市街化により対策が取りにくく、水害発生時に大きな被害をもたらす可能性のある河川及びその流域を「特定都市河川及び特定都市河川流域」と指定して、雨水を貯留浸透させる努力義務を課し、雨水浸透阻害行為を行う場合に東京都の許可を必要とすることとされています。

東京都では鶴見川及び境川流域が指定されていますが、東京都区部には当該法に指定された区域はありません。

36.海岸法

海岸の保護等を定めた法律です。東京都区部の「中古マンション」の取引の際に制約となることはありませんが、「海岸隣接地域」に敷地の一部が掛かっている場合には、建替え等の際に制約を受ける可能性があります。

37.津波防災地域づくりに関する法律

津波による浸水の想定について、当該法に基づき都道府県が「津波浸水想定」を公表することになっています。なお、当該法により指定される「津波災害警戒区域」及び「津波災害特別警戒区域」とも、東京都に該当区域はありません。

38.砂防法

土砂崩れや土石流を起こしやすい地域の土地を安易に工事し地形を変えると、大地震や豪雨の際に大災害を引き起こしかねません。

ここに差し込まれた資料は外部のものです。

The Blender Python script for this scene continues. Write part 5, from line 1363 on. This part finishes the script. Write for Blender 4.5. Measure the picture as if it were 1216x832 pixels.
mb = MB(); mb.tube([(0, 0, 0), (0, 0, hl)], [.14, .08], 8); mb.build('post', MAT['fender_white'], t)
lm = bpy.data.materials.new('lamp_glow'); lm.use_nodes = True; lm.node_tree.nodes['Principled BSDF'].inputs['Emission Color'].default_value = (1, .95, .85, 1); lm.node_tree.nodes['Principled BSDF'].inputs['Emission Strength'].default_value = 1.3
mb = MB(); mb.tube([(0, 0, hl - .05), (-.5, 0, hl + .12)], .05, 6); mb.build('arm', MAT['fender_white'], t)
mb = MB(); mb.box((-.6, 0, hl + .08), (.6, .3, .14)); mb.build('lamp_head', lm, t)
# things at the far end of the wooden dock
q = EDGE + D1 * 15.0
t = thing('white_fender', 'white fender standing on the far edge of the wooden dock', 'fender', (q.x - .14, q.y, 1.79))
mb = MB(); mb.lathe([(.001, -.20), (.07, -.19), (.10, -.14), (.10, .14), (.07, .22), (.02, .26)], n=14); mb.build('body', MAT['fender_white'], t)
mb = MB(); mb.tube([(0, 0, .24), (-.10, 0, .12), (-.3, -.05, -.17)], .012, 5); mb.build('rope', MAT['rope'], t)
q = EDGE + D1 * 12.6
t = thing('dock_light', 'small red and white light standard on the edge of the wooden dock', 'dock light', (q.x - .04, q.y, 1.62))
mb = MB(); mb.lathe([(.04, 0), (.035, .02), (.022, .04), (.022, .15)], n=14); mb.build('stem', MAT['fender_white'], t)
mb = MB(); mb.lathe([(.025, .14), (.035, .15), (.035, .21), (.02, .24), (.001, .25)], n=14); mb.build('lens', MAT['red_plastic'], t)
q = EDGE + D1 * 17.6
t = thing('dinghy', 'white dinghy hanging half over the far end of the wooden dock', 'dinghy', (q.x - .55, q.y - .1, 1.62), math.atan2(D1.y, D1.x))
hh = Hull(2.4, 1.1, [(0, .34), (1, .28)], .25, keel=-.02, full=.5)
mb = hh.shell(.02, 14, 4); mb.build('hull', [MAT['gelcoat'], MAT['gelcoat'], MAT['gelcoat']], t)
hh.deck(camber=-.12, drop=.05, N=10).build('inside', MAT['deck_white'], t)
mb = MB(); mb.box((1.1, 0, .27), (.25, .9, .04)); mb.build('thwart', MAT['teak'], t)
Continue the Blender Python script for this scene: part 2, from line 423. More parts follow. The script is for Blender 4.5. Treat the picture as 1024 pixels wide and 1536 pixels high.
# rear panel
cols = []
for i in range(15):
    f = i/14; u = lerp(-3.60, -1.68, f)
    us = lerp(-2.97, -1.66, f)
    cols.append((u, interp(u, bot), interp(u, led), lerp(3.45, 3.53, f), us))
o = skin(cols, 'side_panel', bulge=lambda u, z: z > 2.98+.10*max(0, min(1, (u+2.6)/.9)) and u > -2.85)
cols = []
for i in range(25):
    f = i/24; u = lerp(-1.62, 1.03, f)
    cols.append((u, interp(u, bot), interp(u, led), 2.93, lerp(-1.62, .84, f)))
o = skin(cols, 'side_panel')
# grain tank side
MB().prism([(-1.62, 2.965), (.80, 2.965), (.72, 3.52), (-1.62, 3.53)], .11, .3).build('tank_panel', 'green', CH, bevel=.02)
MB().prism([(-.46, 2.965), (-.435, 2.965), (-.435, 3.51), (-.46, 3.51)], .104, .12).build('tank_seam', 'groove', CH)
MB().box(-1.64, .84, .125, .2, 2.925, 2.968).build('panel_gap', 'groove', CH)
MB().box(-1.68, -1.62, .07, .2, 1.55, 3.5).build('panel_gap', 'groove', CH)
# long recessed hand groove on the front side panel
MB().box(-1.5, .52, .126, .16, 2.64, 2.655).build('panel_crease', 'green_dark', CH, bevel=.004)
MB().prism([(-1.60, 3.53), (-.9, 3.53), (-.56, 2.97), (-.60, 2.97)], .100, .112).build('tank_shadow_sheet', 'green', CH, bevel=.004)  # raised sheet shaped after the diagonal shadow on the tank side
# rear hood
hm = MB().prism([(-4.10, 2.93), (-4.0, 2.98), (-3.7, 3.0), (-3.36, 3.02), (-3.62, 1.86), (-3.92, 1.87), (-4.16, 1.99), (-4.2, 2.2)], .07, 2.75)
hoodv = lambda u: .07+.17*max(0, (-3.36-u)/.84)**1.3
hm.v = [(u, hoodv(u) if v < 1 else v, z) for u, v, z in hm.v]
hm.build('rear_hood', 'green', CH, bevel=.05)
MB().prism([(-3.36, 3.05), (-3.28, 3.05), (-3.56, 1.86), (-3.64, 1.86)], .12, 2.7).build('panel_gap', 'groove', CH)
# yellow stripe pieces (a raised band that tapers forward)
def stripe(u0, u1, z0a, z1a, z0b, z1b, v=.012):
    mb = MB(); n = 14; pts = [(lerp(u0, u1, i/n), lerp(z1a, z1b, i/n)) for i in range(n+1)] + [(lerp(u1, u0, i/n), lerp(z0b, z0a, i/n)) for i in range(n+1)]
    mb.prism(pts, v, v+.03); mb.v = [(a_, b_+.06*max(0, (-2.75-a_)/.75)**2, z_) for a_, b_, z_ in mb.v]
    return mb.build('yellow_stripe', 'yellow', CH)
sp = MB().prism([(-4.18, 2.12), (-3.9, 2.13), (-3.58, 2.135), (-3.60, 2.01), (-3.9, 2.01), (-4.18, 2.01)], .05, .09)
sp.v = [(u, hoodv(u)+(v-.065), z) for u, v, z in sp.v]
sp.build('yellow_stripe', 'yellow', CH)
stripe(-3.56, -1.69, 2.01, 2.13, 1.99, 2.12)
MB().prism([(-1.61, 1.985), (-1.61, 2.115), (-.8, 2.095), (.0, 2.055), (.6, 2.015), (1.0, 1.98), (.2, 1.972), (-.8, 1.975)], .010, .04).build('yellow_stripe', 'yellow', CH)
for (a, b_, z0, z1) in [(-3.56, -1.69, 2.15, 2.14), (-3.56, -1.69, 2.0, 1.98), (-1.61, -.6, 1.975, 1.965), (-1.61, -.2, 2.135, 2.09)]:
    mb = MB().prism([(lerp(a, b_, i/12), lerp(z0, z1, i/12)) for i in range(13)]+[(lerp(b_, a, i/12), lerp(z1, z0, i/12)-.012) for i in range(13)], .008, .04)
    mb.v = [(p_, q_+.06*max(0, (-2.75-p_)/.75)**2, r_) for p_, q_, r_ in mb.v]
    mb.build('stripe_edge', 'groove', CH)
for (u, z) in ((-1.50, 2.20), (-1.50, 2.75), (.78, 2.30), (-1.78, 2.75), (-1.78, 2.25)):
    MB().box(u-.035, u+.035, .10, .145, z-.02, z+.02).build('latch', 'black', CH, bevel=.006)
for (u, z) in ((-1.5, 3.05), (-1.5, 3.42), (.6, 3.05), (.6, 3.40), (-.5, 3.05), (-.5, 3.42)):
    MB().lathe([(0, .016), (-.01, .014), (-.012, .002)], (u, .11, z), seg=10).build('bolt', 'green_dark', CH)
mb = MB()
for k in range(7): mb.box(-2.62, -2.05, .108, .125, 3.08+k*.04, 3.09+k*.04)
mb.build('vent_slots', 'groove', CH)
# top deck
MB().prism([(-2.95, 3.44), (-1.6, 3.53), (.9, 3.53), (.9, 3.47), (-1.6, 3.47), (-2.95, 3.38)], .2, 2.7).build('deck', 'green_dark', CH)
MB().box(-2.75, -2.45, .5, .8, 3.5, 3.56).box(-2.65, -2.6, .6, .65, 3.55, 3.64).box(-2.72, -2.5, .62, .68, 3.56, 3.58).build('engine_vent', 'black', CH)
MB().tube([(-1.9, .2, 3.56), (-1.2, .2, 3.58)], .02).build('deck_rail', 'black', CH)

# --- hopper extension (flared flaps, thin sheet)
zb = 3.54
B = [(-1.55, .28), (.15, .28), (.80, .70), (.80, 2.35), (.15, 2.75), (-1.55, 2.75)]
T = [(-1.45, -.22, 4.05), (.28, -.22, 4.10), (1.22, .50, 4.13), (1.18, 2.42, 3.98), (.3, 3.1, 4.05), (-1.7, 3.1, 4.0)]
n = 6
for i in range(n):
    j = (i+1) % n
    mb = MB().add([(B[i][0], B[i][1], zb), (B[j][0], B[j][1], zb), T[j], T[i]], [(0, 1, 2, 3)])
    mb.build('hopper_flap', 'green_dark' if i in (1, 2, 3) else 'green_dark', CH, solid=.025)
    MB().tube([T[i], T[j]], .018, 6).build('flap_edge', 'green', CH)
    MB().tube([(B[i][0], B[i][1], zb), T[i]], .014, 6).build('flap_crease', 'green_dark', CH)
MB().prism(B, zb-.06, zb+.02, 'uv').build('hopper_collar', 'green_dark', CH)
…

なので、リスクのある土地を「砂防指定地域」として指定し、宅地の造成や土砂の廃棄等をする場合に、都道府県の許可を必要としています。

都区内に「砂防指定地」に指定されている箇所はありません。

39.地すべり等防止法

地すべり等の被害をなくすために、「地すべり防止区域」を指定して、地下水や地表水に影響を与えるような行為をする場合に、都道府県の許可を必要としています。

都区内に「地すべり防止区域」に指定されている箇所はありません。

40.急傾斜地法

急傾斜地の崩壊による災害を防ぐために、切土・盛土などの一定の行為を制限する法律です。傾斜度30度以上の斜面を「急傾斜地」とした上で、崖崩れや崖崩れが誘発される恐れのある場所を「急傾斜地崩壊危険区域」として指定しています。


東京都建設局のページから拝借した画像

東京都区部にも、当該区域は存在します。要は「リスクのある場所」という意味なので、当該区域内の物件には手を出さないようにしましょう。

【横に逸れた話】
長くなったので41の法律以降は、別ページにします。この21~40には、東京都区部にある「中古マンション」の取引の際でも非常に重要な法律が含まれていましたね。そもそも、この法律に基づく制限は、重要事項説明書の「前半のハイライト」といっていい箇所です。「住むにはリスクがある場所」であるということを示してくれているので。

例えば、弊社のある新宿区の曙橋でも、地下鉄の駅のすぐ近くに「急傾斜地崩壊危険箇所」があります。これらの危険地帯はホームページでも公開されていますので、是非活用してください。